Companies can either surpass all expectations or fail miserably depending on how they hire. And let's get one thing straight - the hiring process is complicated. Who do you hire? Do you need to hire someone to begin with? How much do you pay them? Where do you look to find that perfect fit for the job?

With so many tough questions to answer, businesses often don't think things through. They usually just hedge their bets and go with the obvious option. The safe option. Unfortunately for these companies, that type of haphazard decision-making won't land them the top-of-the-line talent they were probably hoping for. The hiring game can be quite complicated, and in order to understand its intricacies, you have to approach it like you would the stock market. Future value vs present value. Risk vs reward. Expected return vs required return. To truly identify and hire top talent, here's why you must think about the process the same way an investor thinks about stock picking.

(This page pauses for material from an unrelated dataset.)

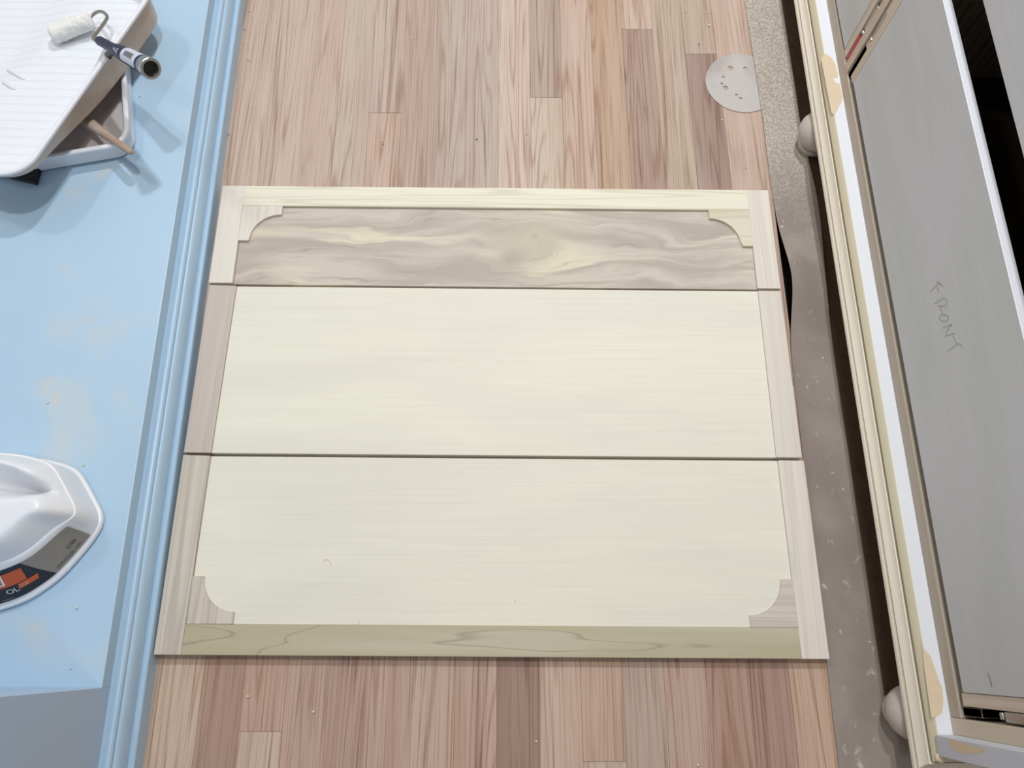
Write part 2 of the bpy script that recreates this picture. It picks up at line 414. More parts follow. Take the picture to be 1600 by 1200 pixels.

1. It's about the future, not the present

Similar to how stock investors care more about the future price of a stock than its value the day it was bought, businesses should avoid the trap of caring too much about what a job candidate can do on day one. Whether or not new hires are equipped to handle whatever tasks you throw at them now isn't nearly as important as what they can do a year or two down the line. You want your new employees to be able to learn quickly and blossom into superstars who can truly pay dividends once fully integrated into your firm.

To find employees who have the highest chance of excelling in the future, look for candidates who are fast learners with impressive problem-solving abilities. These traits aren't always easy to identify just by reviewing a resume or giving an interview. Assessing these abilities might require incorporating tests into the screening process that measure learning speed and analytical prowess. At the same time, when reviewing resumes, de-emphasize skills that can be easily picked up by most people given an adequate amount of time.

2. It's about finding that diamond in the rough

Think about what it means to make a good hire. Let's say you hired an MIT Noble Prize-winning professor who met all your job requirements and then some. Was this a good hiring decision? While I suspect that most people would say yes, it really all depends. Quite frankly, almost anyone would be willing to work for you if you're ready to fork up enough money. Offer a job that pays $500,000 annually and I'm sure you'll have plenty of top talent eager to get started right away.

The lesson here is that good hiring decisions are defined by how much bang for the buck you're getting from your new employee, as opposed to simply who you've hired. Just as is the case with stock picking, you're trying to find that diamond in the rough to invest in. It's all about identifying job candidates who are willing to do more for less, the same way you want to buy stocks that are priced far less than they are actually worth in reality.

3. It's about looking beyond the obvious

Beating the stock market requires investors to take a novel perspective on things. It's about peeling off layers of information in order to discover an investment opportunity that others have overlooked. You should approach your hiring process in much the same way.

There are a lot of creative hiring methods that businesses can utilize in order to save money and make better hires. For instance, if a business needs so-and-so done, oftentimes the immediate conclusion is to look for a new employee when instead a freelancer could be hired to do the job for half the cost.  Or, instead of hiring an employee for $100,000 annually, you could consider hiring two employees and pay them just $50,000 each, knowing that these two employees will likely be able to accomplish far more than just the one.


At the end of the day, both stock selection and employee recruitment are investment processes. In both cases, you're essentially investing a certain amount of money with the hope that you'll eventually make a profit. Both activities require you to look beyond the surface in order to make good decisions. And finally, while they both can end up being disastrous, they both also have the potential to pay off in a huge way.

By approaching your hiring the way a savvy investor would approach stock selection, you'll find yourself making much wiser decisions that can take your company to new heights.